2-Sözleşme tarihinde yürürlükte bulunan mülga 818 sayılı Borçlar Kanunu’nun 101/I. maddesinde muaccel bir borcun borçlusunun alacaklının ihtarı ile mütemerrit olacağı, aynı maddenin II. fıkrasında borcun ifa edileceği günün taraflarca kararlaştırılmış veya muhafaza edilen bir hakka dayanarak iki taraftan birisinin bunu usulen ihbarda bulunmak suretiyle tespit etmiş olması halinde bu günün bitmesiyle borçlunun mütemerrit olacağı belirtilmiş, 01.07.2012 tarihinde yürürlüğe giren 6098 sayılı Türk Borçlar Kanunu’nun 117. maddesinin 1. fıkrasında muaccel bir borcun borçlusunun alacaklının ihtarı ile temerrüde düşeceği belirtildikten sonra borcun ifa edileceği gün birlikte belirlenmiş veya sözleşmede saklı tutulan bir hakka dayanarak taraflardan biri usulüne uygun bir bildirimde bulunmak sureti ile belirlemiş ise bu günün geçmesi ile, haksız fiilde fiilin işlendiği, sebepsiz zenginleşmede ise zenginleşmenin gerçekleştirdiği tarihte borçlunun temerrüde düşeceği hükmü getirilmiştir.
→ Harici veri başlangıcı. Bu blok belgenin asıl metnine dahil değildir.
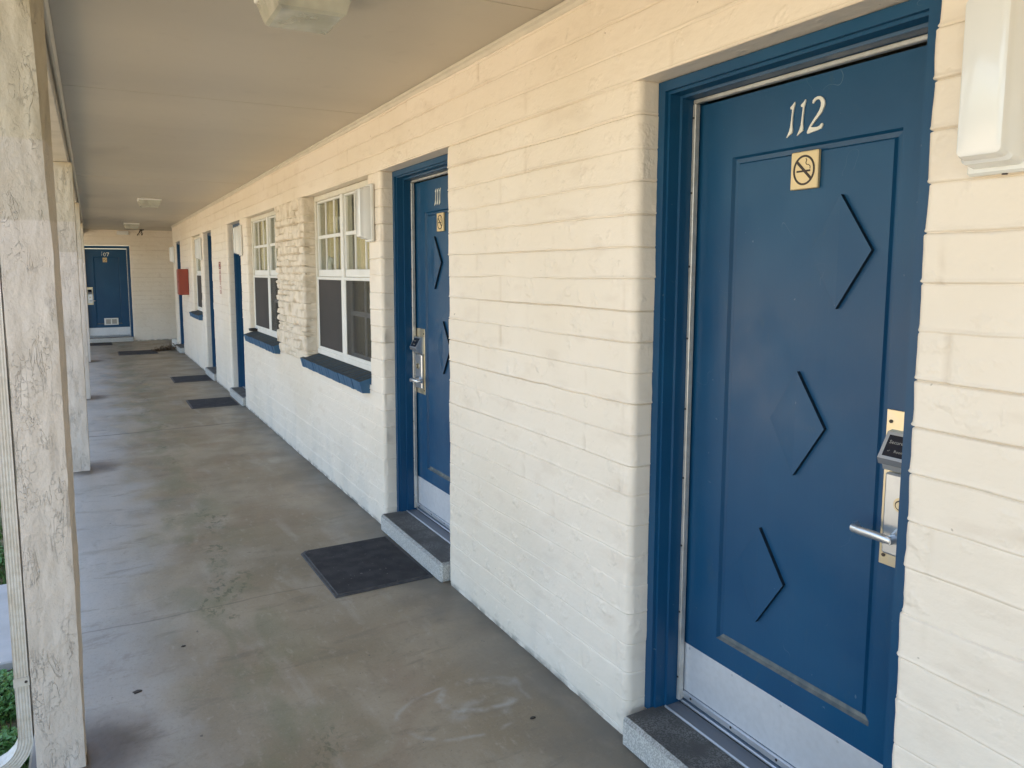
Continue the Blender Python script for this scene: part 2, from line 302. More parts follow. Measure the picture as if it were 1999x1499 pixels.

Ödeme yeri ve şartları başlıklı, taraflarca imzalanan sözleşmenin 11.2. maddesinde hakediş raporlarının sözleşmenin eki olan Yapım İşleri Genel Şartnamesi’nde düzenlenen esaslar çerçevesinde kanuni kesintiler de yapılarak her ayın ilk 5 günü içinde düzenleneceği, hazırlanan hakediş raporları İdarece onaylandıktan sonra 30 gün içinde tahakkuka bağlanarak 15 gün içinde ödeneceği şeklinde düzenleme mevcut olup, sözleşmenin bu hükmü kararlaştırılmış kesin vade niteliğinde değildir. Dairemizin 07.02.2011 gün 2010/5619 Esas, 2011/567 Karar sayılı ilâmı ile benzer içtihat ve uygulamalarında sözleşmelerdeki bu hükmün kesin vade değil alacağın istenebilir olduğu tarihi belirleyen bir düzenleme olduğu kabul edilmektedir. Bunun dışında sözleşmede ödeme tarihleri konusunda kesin vade ile ilgili bir düzenleme bulunmadığı gibi davacı tarafça usulüne uygun ihtarla davalı iş sahibinin temerrüde düşürüldüğü de ileri sürülüp kanıtlanmamıştır.Bu durumda mahkemece davacının işlemiş faiz ile ilgili icra takibinde haklı olmadığı kabul edilerek davanın tümden reddine karar verilmesi yerine yanlış değerlendirme sonucu yetersiz bilirkişi raporuna itibar edilerek davanın kısmen kabulü doğru olmamış, kararın bozulması uygun görülmüştür.
SONUÇ: Yukarıda 1. bentte açıklanan nedenlerle davacının tüm temyiz itirazlarının reddine, 2. bent uyarınca davalının temyiz itirazlarının kabulü ile hükmün yararına BOZULMASINA, aşağıda yazılı bakiye 1,50 TL temyiz ilâm harcının temyiz eden davacıdan alınmasına, ödediği temyiz peşin harcının istek halinde temyiz eden davalıya geri verilmesine, karara karşı tebliğ tarihinden itibaren 15 gün içinde karar düzeltme isteminde bulunulabileceğine 14.11.2016 gününde oybirliğiyle karar verildi.